The child that had high hopes
but stayed fixed to the ground.

Delta40
03-29-2014, 09:01 AM
Excellent Facade. I especially like S1 & S3. The imagery is very powerful.

the facade
03-29-2014, 09:27 AM
Thank you so much Delta, it is much appreciated.

Hawkman
03-29-2014, 11:18 AM
Yes, you do have some nice imagery, but it's being undermined by all those ands (definitely a mistake) and some poor choices of expression. for example:

"yet culpable by birthright, or birthwrong."

the birthwrong thing comes over as too contrived - it over extends the line and also sounds like an afterthought.
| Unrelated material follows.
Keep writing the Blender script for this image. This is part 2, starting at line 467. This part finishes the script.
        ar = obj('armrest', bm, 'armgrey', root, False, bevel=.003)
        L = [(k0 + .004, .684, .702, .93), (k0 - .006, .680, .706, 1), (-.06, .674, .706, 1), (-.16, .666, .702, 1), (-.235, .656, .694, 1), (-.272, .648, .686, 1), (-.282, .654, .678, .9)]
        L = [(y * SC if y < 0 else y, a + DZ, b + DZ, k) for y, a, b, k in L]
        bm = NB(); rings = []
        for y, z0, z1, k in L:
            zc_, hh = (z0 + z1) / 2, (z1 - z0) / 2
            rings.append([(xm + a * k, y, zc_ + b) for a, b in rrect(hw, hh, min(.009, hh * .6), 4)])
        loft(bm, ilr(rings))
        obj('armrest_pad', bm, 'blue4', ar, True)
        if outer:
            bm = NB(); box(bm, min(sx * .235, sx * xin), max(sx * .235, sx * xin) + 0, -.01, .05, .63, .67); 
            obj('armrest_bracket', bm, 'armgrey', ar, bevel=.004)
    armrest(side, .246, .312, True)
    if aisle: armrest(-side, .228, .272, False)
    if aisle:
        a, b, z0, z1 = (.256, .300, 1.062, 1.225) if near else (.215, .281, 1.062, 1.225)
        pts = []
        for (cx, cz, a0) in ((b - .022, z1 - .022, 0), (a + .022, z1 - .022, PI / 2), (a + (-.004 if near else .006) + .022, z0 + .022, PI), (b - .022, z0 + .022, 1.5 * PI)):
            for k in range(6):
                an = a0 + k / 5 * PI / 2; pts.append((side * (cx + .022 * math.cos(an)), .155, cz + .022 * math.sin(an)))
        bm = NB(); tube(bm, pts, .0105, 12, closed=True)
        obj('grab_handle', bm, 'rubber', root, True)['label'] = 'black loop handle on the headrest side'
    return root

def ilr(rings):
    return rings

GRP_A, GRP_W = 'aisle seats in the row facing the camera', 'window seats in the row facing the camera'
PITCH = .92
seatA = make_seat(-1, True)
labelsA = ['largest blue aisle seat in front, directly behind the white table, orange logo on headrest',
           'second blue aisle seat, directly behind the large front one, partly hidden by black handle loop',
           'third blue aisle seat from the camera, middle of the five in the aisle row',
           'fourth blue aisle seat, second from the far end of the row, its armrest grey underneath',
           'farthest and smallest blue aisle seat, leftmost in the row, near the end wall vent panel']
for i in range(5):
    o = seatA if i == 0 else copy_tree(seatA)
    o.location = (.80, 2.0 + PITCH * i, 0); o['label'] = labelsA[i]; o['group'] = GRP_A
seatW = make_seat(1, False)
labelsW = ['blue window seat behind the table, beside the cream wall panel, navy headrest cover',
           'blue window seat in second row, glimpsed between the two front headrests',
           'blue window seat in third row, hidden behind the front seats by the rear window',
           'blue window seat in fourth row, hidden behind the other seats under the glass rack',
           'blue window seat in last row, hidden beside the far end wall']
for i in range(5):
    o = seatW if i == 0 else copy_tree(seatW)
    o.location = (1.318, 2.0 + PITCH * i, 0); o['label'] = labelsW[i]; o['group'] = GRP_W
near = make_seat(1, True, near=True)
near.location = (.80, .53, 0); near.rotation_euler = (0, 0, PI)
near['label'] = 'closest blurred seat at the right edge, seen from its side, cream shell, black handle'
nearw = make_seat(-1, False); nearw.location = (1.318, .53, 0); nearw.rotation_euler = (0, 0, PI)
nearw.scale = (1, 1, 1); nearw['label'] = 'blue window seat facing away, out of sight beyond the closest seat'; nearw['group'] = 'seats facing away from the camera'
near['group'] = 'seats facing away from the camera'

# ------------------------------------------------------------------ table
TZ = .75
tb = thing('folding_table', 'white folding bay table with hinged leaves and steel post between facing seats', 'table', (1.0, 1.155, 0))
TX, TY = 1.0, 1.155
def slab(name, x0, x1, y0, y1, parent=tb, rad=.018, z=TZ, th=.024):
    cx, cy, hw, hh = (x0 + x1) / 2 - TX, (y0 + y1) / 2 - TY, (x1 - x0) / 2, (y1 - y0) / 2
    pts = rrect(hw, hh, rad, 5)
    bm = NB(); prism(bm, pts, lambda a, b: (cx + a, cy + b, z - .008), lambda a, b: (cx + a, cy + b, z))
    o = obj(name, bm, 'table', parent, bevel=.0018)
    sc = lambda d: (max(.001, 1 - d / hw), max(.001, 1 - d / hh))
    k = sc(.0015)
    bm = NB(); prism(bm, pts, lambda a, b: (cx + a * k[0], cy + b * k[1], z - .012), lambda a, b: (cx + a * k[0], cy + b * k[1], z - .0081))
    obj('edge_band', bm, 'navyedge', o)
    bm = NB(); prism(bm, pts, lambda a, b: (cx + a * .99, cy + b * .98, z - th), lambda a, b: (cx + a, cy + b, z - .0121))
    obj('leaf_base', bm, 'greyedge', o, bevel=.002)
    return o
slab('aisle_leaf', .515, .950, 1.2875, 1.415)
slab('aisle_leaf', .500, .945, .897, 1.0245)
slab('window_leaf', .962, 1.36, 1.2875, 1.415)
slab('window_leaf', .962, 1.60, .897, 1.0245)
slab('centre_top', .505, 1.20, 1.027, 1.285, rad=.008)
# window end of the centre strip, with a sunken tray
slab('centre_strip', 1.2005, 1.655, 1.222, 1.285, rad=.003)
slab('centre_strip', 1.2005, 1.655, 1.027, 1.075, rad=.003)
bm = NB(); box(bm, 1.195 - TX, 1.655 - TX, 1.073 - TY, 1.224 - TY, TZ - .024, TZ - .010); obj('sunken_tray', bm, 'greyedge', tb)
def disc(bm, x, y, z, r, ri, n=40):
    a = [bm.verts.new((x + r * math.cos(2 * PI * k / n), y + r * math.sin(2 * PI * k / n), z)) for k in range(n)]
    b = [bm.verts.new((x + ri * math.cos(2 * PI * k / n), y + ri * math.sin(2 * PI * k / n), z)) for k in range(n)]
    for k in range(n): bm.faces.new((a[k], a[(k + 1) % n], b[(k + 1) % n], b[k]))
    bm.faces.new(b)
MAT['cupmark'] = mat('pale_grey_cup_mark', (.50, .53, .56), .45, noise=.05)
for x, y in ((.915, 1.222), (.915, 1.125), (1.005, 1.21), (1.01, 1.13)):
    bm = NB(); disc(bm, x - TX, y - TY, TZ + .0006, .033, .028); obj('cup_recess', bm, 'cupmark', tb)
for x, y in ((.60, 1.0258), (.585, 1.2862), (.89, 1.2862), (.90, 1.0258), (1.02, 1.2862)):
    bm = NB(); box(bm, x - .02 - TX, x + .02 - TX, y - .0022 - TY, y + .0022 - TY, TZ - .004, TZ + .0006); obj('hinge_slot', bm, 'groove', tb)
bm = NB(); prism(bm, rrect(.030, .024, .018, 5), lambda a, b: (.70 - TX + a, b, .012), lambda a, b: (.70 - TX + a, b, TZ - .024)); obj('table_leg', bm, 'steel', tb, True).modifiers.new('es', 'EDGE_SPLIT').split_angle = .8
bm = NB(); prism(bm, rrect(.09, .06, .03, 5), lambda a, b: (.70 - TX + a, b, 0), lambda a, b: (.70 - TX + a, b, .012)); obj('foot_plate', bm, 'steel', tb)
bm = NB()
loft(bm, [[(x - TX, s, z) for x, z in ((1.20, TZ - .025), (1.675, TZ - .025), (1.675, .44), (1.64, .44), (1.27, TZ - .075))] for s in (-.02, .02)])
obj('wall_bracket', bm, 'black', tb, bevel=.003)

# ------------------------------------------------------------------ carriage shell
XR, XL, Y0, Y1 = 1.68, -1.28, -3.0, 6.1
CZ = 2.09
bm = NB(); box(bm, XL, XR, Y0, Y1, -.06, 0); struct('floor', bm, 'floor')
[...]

You don't need it.

"And your drudgery
flows endlessly with intent
until it reaches
nothing but a reservoir"

I'd cut 'with intent' and "nothing but" and change the indefinite article to 'the'. I don't like 'flows endlessly' when its followed by 'until it reaches'. Endlessly is contradicted by 'until'.

"your endless drudgery
flows into the
the reservoir..."

"where Triviality bathes -
smoothened and reshaped -
by the erosion of your tears,"

"Smoothened" is really horrible. This would be much better thus:

"...reshaped, eroded
- worn smooth by tears"

You don't really need to say your again; I feel it's sufficiently implied by the first line of the stanza. But what sits there? Time immemorial, triviality or drudgery? Any of the above might qualify because of the way the verse is structured. Whichever it is, the the pampered housecat image doesn't really fit because you've left it bathing. Not too many housecats enjoy bathing in anything wet!

"Child that I was that grapples..." try: "the child I that was, / who grapples for the handle..." also lose the full stop after head and replace it with a comma so that the the last two lines flow from their precursors.

A few flaws yes, but the bones of the poem are still pretty sound. The middle verse is the most problematic. You might want to give it a bit of a polish, but not bad.

Live and be well - H

the facade
03-29-2014, 03:27 PM
Hawkman, I agree with most of what you said and I will definitely tend to it.
Thank you for writing such a constructive comment!